Wenige Minuten nach dem Ende der WM begannen die Diskussionen. Hätte Primoz Roglic für seinen Jumbo-Visma-Teamkollegen Wout van Aert die Lücke zu Julian Alaphilippe zufahren müssen? Soll der Slowene als Dank für die Dienste Van Aerts bei der Tour der France seine eigenen Medaillen-Ambitionen begraben um Van Aert die Chance auf den Titel zu ermöglichen?  Um keine Missverständnisse aufkommen zu lassen – dies war nicht allein die Diskussion der belgischen Fans. Selbst niederländische Ex-Profis waren dieser Meinung.
„Ich denke, er (Roglic) hat alles getan, was er konnte, er war am Limit. Er wusste, dass er das Rennen in dieser Gruppe niemals gewinnen konnte“ , sagte Van Aert gegenüber Het Nieuwsblad. Roglic selbst machte ebenfalls seine Position klar. „Ich habe alles gegeben, schließlich ist er mein Teamkollege. Ich hätte es vorgezogen, wenn er anstelle von Alaphilippe Weltmeister geworden wäre. Ich selbst war völlig an meinem Limit und musste mich anstrengen, um mit dem ersten in unserer Gruppe Schritt zu halten, ich konnte nicht einmal sprinten“, so der Slowene. Thema beendet? Abwarten.
 

Danke, Imola

Kurzfristig für Aigle & Martigny eingesprungen stampfte man in Imola die WM aus dem Boden. Klar, nicht alles lief perfekt, wie der eingestürzte Zielbogen nach dem Zeitfahren. Aber die Strecken waren sensationell und vom Charakter zudem ähnlich der geplanten Schweizer-Strecken, was für die Mannschaften durchaus wichtig war, hatte man schließlich einen Vorbereitungs-Plan ausgearbeitet und das Team frühzeitig nominiert.

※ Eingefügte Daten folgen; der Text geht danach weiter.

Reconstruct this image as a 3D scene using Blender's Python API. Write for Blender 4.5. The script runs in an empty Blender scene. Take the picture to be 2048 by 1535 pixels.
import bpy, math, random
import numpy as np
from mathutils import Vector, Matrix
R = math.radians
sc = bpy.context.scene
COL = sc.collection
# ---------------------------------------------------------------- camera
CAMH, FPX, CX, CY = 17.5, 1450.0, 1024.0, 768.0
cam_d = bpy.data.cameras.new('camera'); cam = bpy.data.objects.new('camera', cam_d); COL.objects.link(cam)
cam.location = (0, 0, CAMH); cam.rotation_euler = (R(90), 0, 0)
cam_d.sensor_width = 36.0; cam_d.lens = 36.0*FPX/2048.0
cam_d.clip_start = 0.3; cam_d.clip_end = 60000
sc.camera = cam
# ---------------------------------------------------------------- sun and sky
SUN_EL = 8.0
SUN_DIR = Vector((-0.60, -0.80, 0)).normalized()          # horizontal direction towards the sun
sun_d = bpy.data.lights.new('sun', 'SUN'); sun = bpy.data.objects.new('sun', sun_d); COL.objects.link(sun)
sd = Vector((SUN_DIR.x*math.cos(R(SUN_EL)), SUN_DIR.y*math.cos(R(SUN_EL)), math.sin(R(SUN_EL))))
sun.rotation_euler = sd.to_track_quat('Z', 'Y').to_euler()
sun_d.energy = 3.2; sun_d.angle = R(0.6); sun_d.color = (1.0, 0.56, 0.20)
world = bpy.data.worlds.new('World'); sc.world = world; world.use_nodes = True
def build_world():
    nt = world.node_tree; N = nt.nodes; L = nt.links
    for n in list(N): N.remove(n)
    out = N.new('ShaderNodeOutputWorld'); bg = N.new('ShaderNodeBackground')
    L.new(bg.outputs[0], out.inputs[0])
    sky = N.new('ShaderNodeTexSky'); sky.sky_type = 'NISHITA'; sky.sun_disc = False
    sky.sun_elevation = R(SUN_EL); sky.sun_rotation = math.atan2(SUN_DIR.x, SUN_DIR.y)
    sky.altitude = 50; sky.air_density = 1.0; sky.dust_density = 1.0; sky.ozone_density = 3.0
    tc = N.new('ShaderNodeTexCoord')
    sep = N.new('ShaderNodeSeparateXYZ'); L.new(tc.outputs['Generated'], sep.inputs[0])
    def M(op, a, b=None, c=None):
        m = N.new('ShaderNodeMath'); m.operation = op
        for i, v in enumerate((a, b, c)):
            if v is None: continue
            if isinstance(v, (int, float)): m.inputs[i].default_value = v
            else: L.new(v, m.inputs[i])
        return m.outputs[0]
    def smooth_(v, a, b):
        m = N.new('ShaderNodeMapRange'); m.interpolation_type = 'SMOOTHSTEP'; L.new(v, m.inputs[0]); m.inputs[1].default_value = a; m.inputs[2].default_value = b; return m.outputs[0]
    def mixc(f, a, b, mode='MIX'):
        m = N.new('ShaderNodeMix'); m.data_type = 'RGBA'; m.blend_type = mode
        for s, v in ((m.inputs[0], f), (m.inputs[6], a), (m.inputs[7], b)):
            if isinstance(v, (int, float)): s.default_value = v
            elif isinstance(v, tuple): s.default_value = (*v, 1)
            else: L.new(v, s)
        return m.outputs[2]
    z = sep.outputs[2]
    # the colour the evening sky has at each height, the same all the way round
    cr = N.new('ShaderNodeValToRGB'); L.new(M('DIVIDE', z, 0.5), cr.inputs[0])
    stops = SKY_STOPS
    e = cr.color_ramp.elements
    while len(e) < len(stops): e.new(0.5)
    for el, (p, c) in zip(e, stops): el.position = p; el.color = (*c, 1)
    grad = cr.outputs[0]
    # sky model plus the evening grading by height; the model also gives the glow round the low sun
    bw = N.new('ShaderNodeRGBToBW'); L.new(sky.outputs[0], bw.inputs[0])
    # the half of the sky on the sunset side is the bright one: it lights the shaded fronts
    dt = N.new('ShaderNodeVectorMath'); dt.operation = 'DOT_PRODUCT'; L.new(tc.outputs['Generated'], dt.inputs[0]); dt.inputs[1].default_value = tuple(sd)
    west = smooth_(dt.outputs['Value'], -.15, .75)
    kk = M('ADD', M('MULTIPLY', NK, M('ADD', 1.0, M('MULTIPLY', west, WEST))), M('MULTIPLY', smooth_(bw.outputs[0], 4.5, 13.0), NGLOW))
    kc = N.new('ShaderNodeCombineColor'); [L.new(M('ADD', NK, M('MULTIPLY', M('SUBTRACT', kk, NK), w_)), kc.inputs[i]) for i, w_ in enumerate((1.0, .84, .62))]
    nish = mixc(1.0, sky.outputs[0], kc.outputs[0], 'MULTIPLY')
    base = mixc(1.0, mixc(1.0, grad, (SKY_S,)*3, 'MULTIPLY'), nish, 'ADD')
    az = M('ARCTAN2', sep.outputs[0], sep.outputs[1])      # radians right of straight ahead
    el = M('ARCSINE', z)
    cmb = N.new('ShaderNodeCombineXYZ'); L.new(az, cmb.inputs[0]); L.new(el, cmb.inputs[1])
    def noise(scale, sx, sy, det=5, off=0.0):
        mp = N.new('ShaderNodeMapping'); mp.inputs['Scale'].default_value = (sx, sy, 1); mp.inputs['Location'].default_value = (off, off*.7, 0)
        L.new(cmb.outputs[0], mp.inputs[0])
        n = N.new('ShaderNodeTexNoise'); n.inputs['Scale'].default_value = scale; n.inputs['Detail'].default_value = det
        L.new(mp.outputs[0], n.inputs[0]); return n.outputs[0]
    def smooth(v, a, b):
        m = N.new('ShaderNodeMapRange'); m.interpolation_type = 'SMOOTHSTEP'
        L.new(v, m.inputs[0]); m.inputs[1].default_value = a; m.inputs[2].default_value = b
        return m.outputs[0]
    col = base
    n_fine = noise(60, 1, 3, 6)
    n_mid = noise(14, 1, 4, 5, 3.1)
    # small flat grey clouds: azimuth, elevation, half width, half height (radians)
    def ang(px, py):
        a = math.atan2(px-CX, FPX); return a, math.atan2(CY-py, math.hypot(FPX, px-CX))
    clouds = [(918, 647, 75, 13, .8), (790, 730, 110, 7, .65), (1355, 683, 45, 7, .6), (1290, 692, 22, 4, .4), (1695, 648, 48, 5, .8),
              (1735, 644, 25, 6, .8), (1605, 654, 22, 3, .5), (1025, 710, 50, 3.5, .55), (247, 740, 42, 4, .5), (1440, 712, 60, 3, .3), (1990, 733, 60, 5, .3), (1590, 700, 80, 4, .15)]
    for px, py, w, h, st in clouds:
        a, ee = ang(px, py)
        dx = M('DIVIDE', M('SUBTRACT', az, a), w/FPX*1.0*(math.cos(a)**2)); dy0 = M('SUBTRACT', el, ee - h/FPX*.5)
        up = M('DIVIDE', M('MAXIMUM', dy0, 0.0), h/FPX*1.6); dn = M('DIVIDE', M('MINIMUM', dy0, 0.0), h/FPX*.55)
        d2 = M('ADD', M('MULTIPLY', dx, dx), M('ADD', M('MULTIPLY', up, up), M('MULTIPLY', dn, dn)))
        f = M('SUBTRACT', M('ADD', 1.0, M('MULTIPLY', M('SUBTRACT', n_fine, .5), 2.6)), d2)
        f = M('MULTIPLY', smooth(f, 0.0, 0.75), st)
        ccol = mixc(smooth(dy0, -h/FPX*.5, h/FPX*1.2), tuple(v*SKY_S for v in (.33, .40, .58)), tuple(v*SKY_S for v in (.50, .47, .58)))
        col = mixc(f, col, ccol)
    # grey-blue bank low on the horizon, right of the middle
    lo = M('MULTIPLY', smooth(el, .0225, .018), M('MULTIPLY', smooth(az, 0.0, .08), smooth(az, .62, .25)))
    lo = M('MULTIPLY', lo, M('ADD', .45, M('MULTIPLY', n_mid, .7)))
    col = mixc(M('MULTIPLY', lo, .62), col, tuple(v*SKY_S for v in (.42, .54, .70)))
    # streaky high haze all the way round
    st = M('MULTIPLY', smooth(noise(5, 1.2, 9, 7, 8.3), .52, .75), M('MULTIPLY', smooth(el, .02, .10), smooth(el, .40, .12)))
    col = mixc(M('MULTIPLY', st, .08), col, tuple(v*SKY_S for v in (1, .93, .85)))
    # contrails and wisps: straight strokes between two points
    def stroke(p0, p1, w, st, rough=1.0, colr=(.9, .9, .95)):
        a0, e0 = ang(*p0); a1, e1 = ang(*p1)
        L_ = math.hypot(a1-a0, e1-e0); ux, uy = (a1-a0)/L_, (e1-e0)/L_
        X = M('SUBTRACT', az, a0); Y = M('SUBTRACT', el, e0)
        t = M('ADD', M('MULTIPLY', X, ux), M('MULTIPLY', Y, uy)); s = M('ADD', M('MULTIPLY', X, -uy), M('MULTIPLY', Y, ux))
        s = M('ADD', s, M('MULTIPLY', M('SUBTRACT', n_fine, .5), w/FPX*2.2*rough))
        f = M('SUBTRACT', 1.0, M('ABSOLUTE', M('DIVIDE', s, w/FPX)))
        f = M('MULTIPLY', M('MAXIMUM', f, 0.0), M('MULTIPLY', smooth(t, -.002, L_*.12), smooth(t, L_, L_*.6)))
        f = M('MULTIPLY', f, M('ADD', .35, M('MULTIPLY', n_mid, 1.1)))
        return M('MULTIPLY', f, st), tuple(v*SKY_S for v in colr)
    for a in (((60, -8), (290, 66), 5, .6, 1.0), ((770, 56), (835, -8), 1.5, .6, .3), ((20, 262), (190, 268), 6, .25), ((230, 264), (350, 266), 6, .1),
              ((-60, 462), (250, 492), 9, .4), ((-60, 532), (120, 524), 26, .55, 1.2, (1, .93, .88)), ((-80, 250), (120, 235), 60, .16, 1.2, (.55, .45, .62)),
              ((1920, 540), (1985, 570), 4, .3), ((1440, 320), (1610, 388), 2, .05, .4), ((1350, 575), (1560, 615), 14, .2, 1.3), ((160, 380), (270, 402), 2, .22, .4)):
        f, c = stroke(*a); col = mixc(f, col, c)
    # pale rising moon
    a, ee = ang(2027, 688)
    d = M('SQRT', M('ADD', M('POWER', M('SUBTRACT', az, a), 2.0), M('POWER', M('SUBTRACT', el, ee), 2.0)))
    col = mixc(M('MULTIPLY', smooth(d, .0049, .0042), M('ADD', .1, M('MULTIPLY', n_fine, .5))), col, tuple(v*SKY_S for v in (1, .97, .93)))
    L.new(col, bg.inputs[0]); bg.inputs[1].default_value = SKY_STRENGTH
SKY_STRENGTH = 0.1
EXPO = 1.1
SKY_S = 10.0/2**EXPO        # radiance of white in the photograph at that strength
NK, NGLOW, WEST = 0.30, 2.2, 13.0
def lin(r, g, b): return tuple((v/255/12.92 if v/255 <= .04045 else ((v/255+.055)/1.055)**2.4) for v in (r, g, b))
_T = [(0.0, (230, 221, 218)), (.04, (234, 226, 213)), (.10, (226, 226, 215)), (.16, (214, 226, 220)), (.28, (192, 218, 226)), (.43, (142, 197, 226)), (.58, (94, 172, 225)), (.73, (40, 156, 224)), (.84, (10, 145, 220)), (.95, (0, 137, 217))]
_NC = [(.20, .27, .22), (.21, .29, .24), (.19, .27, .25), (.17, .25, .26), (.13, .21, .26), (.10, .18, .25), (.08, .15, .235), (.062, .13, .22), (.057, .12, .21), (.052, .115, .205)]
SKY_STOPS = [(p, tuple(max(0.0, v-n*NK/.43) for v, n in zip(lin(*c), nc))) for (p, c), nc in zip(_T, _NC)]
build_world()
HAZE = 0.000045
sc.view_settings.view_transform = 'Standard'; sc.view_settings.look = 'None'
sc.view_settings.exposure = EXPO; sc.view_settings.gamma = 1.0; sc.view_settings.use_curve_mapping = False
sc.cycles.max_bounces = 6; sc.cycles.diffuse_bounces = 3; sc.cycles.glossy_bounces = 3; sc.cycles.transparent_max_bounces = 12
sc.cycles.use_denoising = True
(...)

In Sachen Corona-Angst blieb es in Imola ebenfalls auffallend ruhig. Klar, mit Renn-Blasen und Tests im Vorfeld sind die Regelungen für die Delegationen eh klar, aber auch die Zuschauer hielten sich (überwiegend) an Abstand (und Maske). Auch wenn man lieber eine WM mit schmalem Zuschauerspalier und großen Fan-Partys gesehen hätte, wie in den vergangenen Jahren, wir mussten sportlich auf nichts verzichten. Ein Dank an Imola. Hoffentlich gibts 2021 wieder eine ganz normale WM, auch mit Nachwuchswettbewerben. Dann steigt in Flandern ganz sicher eine richtig geile Radsport-Party. Hoffentlich!